Institutions deploying capital – banks and pension funds – are going to be crucial in this process. There's a lot of rhetoric at the moment with businesses claiming to be purpose-driven. How can we best measure the actions large investment funds are making, and keep big organisations honest about their actions?
Most of that’s all bullshit. The return on a bond for a wind farm is no different than the return on a bond from a natural gas plant, so it's nonsense. The people who put money into Breakthrough Energy Ventures [the venture arm of Gates’ organisation Breakthrough Energy that’s working towards net zero], that's real. The governments that raise their energy R&D budget and manage to spend it well, the near-billion dollars put into TerraPower [Gates’ nuclear company] to see if this fourth-generation fission reactor can be part of the solution... Those things are real.

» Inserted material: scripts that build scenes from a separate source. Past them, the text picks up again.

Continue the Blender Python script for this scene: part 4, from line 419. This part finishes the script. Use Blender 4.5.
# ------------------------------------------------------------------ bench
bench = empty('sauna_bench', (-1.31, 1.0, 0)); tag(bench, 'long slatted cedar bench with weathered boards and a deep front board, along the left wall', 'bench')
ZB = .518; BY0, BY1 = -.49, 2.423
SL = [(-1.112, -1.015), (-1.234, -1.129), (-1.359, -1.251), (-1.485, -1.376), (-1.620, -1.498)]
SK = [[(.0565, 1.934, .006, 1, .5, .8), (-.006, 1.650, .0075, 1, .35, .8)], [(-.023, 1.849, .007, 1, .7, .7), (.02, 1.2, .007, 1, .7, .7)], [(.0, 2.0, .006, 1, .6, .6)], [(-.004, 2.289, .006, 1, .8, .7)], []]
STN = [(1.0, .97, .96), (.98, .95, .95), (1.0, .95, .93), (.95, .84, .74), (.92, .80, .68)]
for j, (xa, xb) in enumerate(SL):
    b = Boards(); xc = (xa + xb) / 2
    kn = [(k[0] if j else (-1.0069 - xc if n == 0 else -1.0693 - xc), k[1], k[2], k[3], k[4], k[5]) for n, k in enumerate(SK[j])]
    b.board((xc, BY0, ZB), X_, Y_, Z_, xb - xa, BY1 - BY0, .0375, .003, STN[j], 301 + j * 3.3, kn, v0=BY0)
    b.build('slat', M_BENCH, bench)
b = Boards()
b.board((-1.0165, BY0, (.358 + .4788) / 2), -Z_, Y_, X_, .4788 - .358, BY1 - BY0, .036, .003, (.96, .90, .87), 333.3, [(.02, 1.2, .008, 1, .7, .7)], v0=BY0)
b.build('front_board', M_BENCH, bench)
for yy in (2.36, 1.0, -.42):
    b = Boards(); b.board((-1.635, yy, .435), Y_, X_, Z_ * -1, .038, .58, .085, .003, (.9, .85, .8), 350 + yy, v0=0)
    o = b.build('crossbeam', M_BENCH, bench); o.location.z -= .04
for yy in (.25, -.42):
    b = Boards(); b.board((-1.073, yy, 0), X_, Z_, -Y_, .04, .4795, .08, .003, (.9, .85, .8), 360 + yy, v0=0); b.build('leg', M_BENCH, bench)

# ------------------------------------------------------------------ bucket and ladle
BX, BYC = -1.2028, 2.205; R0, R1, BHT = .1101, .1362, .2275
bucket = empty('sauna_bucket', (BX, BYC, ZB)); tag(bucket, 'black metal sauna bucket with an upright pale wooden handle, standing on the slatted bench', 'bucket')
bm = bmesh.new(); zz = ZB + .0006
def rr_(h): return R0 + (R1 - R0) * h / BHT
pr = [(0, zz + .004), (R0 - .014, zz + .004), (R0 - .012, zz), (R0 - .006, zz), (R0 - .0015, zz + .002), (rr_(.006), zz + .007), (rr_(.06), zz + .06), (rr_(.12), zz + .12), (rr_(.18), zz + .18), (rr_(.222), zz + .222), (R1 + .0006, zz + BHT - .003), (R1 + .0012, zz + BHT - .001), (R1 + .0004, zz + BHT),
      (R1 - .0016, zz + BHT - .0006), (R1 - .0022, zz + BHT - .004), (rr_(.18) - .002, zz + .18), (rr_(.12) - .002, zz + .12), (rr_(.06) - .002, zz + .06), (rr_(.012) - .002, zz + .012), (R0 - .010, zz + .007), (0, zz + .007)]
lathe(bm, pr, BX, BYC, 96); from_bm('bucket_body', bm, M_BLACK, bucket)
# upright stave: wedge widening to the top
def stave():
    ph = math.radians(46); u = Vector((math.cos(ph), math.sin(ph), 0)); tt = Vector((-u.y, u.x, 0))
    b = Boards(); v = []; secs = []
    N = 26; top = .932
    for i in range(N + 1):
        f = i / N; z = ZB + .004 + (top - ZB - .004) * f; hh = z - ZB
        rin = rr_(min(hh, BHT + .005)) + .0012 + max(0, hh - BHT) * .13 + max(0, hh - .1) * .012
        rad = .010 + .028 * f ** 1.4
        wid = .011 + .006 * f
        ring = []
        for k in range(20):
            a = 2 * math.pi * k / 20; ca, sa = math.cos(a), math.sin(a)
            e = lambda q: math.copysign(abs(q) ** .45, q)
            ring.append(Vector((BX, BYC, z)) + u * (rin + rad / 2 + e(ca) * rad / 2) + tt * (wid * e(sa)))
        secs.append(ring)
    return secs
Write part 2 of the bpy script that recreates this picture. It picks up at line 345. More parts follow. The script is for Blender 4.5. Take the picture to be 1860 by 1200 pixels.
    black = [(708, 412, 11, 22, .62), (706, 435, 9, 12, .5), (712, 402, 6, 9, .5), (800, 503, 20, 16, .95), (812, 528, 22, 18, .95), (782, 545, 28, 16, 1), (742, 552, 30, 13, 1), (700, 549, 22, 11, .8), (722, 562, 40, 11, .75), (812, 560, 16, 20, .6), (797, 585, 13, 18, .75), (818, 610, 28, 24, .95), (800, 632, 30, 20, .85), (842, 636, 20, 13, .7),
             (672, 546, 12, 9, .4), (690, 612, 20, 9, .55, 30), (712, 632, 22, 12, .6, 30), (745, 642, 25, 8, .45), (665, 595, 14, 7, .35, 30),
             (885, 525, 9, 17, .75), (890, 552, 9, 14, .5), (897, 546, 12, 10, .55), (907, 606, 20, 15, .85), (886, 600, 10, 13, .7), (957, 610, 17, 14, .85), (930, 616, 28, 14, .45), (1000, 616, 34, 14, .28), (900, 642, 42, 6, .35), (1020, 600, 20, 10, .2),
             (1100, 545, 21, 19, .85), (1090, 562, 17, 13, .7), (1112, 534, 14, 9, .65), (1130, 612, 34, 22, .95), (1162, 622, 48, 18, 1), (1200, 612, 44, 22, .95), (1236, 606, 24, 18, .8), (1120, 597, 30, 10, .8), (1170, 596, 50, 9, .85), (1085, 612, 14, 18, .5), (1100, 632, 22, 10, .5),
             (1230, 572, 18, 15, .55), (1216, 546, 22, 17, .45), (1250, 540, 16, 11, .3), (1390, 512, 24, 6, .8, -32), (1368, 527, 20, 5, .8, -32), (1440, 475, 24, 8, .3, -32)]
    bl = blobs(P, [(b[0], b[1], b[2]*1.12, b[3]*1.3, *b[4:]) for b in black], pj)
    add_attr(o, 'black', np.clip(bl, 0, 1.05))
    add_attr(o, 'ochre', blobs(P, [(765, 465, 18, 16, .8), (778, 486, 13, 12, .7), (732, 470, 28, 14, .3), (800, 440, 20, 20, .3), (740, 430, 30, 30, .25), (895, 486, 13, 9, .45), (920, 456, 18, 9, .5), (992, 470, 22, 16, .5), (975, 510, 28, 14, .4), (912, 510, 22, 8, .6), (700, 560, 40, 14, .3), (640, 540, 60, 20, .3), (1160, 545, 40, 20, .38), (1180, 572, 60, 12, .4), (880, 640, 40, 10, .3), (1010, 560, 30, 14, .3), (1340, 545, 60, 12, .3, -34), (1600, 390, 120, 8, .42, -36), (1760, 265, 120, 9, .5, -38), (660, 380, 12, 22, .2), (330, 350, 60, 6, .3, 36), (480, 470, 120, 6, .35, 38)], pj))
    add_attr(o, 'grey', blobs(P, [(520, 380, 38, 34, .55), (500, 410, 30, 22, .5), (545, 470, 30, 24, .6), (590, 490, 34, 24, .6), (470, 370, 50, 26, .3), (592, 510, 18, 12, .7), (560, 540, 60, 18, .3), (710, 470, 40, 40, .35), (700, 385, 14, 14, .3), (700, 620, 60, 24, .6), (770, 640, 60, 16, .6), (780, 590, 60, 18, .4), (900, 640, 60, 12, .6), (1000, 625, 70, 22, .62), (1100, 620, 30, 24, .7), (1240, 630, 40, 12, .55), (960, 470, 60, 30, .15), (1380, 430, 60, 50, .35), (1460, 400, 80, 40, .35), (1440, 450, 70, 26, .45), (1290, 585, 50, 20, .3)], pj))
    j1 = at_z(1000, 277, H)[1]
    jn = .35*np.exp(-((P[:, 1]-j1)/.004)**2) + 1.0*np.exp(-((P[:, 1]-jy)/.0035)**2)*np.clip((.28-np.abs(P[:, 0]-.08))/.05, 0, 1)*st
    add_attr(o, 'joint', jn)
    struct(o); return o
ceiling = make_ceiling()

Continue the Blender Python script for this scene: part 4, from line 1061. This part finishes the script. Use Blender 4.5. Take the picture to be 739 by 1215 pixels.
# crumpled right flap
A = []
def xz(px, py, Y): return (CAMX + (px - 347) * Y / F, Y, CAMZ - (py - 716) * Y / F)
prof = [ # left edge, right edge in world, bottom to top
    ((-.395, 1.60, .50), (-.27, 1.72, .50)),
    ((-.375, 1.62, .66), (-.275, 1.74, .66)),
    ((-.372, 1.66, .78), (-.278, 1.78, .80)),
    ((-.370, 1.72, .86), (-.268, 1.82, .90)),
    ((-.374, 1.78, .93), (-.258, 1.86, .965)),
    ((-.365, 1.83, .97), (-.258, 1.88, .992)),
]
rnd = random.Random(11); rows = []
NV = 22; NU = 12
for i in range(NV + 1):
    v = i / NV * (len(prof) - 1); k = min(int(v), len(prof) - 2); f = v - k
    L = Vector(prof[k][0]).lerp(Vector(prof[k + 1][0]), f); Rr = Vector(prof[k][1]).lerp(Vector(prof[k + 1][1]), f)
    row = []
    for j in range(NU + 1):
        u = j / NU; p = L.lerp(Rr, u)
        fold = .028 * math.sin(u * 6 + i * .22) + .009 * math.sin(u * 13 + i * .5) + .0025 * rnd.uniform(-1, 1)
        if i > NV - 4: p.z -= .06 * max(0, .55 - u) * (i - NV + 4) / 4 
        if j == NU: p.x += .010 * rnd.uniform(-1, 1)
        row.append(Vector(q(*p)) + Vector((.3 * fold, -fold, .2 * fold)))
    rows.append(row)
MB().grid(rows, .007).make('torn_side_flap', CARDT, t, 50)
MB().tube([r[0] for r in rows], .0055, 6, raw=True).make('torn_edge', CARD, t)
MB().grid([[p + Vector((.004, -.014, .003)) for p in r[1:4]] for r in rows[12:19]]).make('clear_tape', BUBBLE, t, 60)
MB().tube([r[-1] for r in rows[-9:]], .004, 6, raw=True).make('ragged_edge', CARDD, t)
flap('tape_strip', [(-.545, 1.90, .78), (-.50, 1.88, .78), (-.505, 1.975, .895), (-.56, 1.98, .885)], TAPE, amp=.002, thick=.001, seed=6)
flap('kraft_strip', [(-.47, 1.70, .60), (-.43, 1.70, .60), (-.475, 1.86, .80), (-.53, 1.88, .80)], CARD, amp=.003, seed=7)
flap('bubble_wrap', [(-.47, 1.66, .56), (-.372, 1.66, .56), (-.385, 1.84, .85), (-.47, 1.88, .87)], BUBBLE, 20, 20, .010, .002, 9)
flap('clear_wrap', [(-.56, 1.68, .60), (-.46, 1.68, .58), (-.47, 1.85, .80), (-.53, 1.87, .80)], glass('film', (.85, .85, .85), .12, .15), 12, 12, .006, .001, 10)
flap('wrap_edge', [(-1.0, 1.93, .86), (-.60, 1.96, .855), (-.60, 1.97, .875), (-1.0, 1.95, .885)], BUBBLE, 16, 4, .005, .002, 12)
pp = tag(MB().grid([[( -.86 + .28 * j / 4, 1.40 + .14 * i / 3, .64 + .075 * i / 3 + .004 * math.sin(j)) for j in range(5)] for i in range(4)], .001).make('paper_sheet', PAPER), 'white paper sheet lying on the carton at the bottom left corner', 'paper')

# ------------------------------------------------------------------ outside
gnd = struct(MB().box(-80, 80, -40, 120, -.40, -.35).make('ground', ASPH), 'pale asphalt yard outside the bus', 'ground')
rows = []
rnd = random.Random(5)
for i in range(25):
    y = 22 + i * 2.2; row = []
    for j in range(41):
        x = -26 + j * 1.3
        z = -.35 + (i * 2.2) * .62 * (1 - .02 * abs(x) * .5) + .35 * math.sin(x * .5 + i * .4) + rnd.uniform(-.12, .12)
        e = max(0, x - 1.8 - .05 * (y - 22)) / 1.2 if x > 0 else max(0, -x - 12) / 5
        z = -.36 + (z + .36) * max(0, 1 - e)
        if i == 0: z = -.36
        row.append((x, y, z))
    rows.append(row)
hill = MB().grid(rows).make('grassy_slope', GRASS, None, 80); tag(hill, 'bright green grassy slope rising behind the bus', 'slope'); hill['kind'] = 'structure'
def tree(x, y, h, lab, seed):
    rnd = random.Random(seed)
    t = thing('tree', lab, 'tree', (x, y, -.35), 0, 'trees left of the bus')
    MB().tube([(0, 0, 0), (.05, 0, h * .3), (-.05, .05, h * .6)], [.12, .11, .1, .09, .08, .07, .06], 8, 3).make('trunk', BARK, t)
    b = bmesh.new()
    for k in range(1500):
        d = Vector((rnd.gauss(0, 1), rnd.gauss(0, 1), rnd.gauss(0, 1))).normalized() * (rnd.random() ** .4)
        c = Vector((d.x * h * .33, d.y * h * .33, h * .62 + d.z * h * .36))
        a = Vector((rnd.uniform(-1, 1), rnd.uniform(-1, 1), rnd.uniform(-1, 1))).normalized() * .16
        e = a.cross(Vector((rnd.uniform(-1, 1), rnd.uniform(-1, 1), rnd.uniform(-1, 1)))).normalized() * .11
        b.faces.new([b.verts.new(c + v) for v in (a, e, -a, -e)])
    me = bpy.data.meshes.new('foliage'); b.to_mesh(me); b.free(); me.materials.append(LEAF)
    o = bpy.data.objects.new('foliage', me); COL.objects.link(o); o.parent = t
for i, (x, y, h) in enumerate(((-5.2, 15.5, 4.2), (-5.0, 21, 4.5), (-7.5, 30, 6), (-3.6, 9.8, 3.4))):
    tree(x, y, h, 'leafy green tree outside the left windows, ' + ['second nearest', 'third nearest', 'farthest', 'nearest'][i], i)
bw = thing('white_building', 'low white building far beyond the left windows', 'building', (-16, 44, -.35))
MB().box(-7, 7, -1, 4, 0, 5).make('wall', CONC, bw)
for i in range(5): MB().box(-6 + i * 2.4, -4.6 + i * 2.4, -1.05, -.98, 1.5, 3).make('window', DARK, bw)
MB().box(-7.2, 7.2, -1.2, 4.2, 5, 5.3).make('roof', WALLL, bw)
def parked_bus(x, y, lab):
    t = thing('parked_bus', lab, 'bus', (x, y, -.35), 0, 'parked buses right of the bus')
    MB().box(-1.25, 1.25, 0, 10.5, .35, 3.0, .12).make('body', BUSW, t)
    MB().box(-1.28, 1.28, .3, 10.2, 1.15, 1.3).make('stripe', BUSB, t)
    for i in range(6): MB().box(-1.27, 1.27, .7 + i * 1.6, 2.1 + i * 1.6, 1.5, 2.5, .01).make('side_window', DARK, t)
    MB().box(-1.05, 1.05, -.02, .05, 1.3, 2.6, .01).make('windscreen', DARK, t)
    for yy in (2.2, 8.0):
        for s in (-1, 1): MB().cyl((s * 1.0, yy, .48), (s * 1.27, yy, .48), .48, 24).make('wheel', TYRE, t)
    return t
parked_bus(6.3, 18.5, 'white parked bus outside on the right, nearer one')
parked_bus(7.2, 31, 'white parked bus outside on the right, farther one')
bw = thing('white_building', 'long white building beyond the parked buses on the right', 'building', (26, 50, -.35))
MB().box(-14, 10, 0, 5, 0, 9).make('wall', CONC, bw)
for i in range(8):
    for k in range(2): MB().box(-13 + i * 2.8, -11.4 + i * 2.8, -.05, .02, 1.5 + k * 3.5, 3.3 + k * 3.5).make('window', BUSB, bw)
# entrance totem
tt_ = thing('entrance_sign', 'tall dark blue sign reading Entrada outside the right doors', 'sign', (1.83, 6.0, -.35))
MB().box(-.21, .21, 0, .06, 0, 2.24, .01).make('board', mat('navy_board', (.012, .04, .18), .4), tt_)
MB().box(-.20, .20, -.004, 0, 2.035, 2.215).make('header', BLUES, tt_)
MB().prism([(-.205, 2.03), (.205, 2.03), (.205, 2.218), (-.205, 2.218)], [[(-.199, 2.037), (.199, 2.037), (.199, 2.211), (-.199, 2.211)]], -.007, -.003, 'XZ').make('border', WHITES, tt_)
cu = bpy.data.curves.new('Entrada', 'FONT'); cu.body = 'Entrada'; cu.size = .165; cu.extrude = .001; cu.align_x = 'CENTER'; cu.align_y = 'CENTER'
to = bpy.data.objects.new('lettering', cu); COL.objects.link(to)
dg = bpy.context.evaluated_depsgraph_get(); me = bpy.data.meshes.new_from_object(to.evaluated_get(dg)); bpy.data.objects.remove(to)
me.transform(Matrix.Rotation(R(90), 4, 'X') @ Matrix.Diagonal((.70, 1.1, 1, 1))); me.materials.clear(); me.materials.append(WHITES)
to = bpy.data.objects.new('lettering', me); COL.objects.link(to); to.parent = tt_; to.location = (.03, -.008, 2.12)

All this other stuff like, we're gonna make companies report their emissions. The idea that some financial metric reporting thing or some degree of divestment – how many tonnes? You’ve got 51 billion tonnes [of CO2 that needs to be removed]: when you divested, how many of those 51 billion tonnes went away?
You’ve got to invest not divest. And the notion that you just happen to own equities or bonds related to the easy things that are already economic, such as solar farms or wind farms... Whenever somebody says there's something called green finance, I say let's be numeric here: is the risk premium for clean investing lower than the risk premium for non-green investing? The answer is: just look at the numbers.
The idea that banks are going to solve this problem or that these metrics are going to solve this problem, I don't get that. Are they going to make the electricity network reliable? Are they gonna come up with sustainable aviation fuel? It's just disconnected from the problem and allows people to go off and blather as though something's happening.
but also - (from Bloomberg Green)
“In 2019, I divested all my direct holdings in oil and gas companies, as did the trust that manages the Gates Foundation’s endowment,” Gates writes in the book, noting that he hadn’t held coal company shares for “several years.” Public filings of the Gates Foundation’s holdings show that, as of the end of 2019, more than $100 million remained invested in stocks and bonds of oil and gas companies, including Exxon Mobil Corp., Chevron Corp. and BP Plc. The foundation does not specifically disclose its total fossil-fuel investments.
“Bill decided to sell all of his direct holdings in oil and gas companies in 2019,” a Gates family spokesperson said in response to questions about the divestment process. “We do work with third-party investment managers for a very small portion of the stock and bond holdings. They act independently and Bill does not direct those investments.”
… In his book, he evokes the economic criticism of divestment to explain why he didn’t do so sooner. The theory is that dumping a company’s stock, for whatever reason, isn’t likely to have any real impact on the share’s price because someone else is likely to snap up the cheap shares and take home the gains anyway.
“I didn’t see how divesting alone would stop climate change or help people in poor countries,” Gates writes. “It is one thing to divest from companies to fight apartheid, a political institution that would (and did) respond to economic pressure. It’s another thing to transform the world’s energy system—an industry worth roughly $5 trillion a year and the basis for the modern economy—just by selling the stocks of fossil-fuel companies.”
Activists argue that divestment is needed to send a strong signal. “It’s mainly to take away the social license of fossil-fuel companies,” said Henn. “It is to show that the business models of these companies is in direct contradiction to our efforts to meet the goals of the Paris Agreement.” The accord strives to keep the increase in global temperatures below 1.5 degrees Celsius from pre-industrial levels.
On a large enough scale, divestment can have a real financial impact. Royal Dutch Shell Plc acknowledged in its 2017 annual report that it “could have a material adverse effect on the price of our securities and our ability to access equity capital markets.” Coal companies are already struggling to raise financing for projects around the world.
Gates says that he ultimately made the decision for moral reasons. “I don’t want to profit if their stocks prices go up because we don’t develop zero-carbon alternatives,” he writes. “I’d feel bad if I benefited from a delay in getting to zero [emissions].”